Bio-based Terpolymers: Synthesis, Characterization, Wet-Spinning, and Evaluation as Geotextile

Abstract

Microplastics (MPs) are a priority environmental pollution issue worldwide due to their poor biodegradability and persistent contamination. Nowadays, there is a growing interest in the design of biopolymers as an alternative for the total or partial substitution of plastic materials that generate MPs. In this paper, new biodegradable terpolymers (BPAN) with starch (ST), chitosan (CS), acrylonitrile (AN), 2-hydroxy ethyl methacrylate (HEMA), and vinyl acetate (VA) have been synthesized with different chemical properties using suspension polymerization initiated by sodium bisulfite/ammonium persulfate.
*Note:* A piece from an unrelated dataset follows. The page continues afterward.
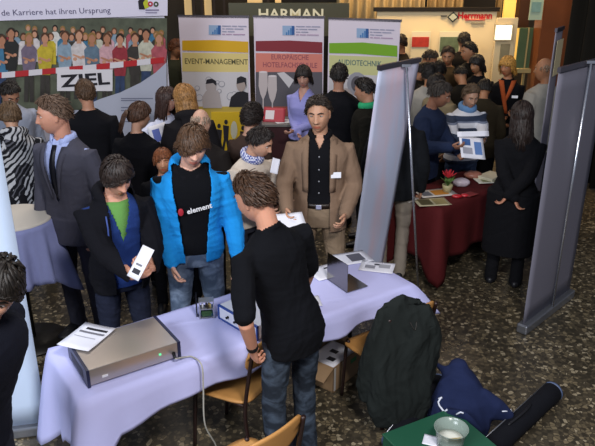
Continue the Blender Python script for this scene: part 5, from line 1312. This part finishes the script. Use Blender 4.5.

The effect of polymerization conditions, concentration, and types of monomers on the characteristics of BPAN was analyzed. Cultured fungal and Burial test were used to test the biodegradability of a selected BPAN. Biodegradable fiber (BioF) from a BPAN was obtained by wet-spinning and used for the fabrication of geotextiles. The effective use of the geotextiles, on radish plant growth and soil moisture retention, was examined. The results showed that the polymerization system AN-HEMA-ST base provides good polymer conversion rate, high molecular weight, high moisture retention, and high grafting efficiency. The biodegradation of a film from a selected BPAN was observed by changes in coloration and fragmentation of small particles after 150 days of Burial test. Functional group changes from FTIR analysis confirmed the degradation. Fungal growth after 13 days of observation on sprayed BPAN also confirmed biodegradability. In addition, biocompatibility was observed by root growth on the surface of the BPAN film. With the AN-HEMA-ST based BPAN, a fiber with a linear density of 10.7 denier, tensile strength of 2.88 MPa, 10.71% elongation, and 88% moisture retention could be obtained. The use of geotextile from BioF increased soil moisture retention by about 100%. Biometric analysis of radish plants showed that in pots with geotextile, there was an increase of 62.12% in leaf length, 39.78% in leaf width, and 81.73% in leaf stem thickness, concerning the control experiments. The technical orientation for the synthesis, processing, and application of bio-based materials are the basis for the generation of new and better alternatives for sustainable engineering, environmental care, and regeneration of soils affected by PMs.